Notre avis : Le gros lot est une comédie drôle, très drôle : adaptée d’une pièce de Sturges lui-même, elle repose sur des humours très divers, du slapstick au jeu de mots en passant par un très efficace comique de répétition, humour renforcé par son rythme qui s’affole peu à peu et sa brièveté qui en fait une œuvre ramassée et presque concentrée. À partir d’une idée modeste, celle d’un petit employé victime d’un canular de ses collègues, le réalisateur déroule avec une logique implacable toutes les conséquences possibles d’un gain inespéré.
Mais ce qui frappe surtout ici, c’est la satire d’une société dominée par l’argent ; la publicité y est reine, avec ses slogans absurdes. Cela conduit le cinéaste à des propos très audacieux, comme cette condamnation inouïe : « un système où 1 % des gens réussissent est un système injuste ». Mais il ne s’en tient pas à des sentences subversives : dès le début, avec la discussion sur un mystérieux objet qui métamorphose une pièce en quatre, l’accent est porté sur le règne du matérialisme absurde, thème qui sera repris plus tard, notamment dans la démonstration d’un sofa remuant.
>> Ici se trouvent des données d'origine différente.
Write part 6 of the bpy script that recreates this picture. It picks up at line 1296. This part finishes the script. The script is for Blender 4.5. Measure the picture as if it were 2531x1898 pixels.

Car le bonheur réside dans l’accumulation ; pour autant, Jimmy, le protagoniste, n’a rien d’un dépensier égoïste : il pense d’abord aux autres et offre à une petite paralysée une poupée. Présenté comme un doux rêveur, il incarne ces héros positifs et altruistes que Hollywood adorait mettre en avant et Dick Powell rejoint les James Stewart au panthéon des bienfaiteurs anonymes.
Mais malgré un retournement de situation final, Le gros lot laisse un goût amer : les pauvres ont beau se révolter dans une séquence jouissive digne du meilleur burlesque, ils n’en sont pas moins des victimes ; victimes d’abord d’une société qui les laisse rêver pour mieux les exploiter avec la complicité de la radio, média alors dominant (mais on pourrait facilement actualiser la fable…). Victimes aussi d’un travail aliénant : le travelling arrière qui montre des employés en gris, quasiment interchangeables, prouve assez le triomphe d’une oppression infantilisante : ils sont comme des écoliers face à leurs pupitres.
Cependant, dès que Jimmy a prétendument gagné, il se voit courtisé par le patron qui lui trouve du génie : le succès va au succès comme l’argent à l’argent. Mais il suffit que la supercherie soit révélée pour que ses idées fabuleuses deviennent des « sottises ». Forcément, le rêve américain en prend un coup : sa fiancée a beau se lancer dans une tirade émouvante jusqu’à convaincre le directeur, Jimmy reste l’un des nombreux perdants d’un monde impitoyable pour les faibles. À travers des séquences émouvantes, Sturges montre beaucoup de tendresse pour ses personnages les plus doux ; en revanche il fait preuve d’une verve acerbe envers les plus puissants, les dominants qui se courbent devant l’argent et méprisent le peuple. En ce sens, sa fable réjouissante n’a pas vieilli et conserve le mordant d’une fable satirique des plus efficaces.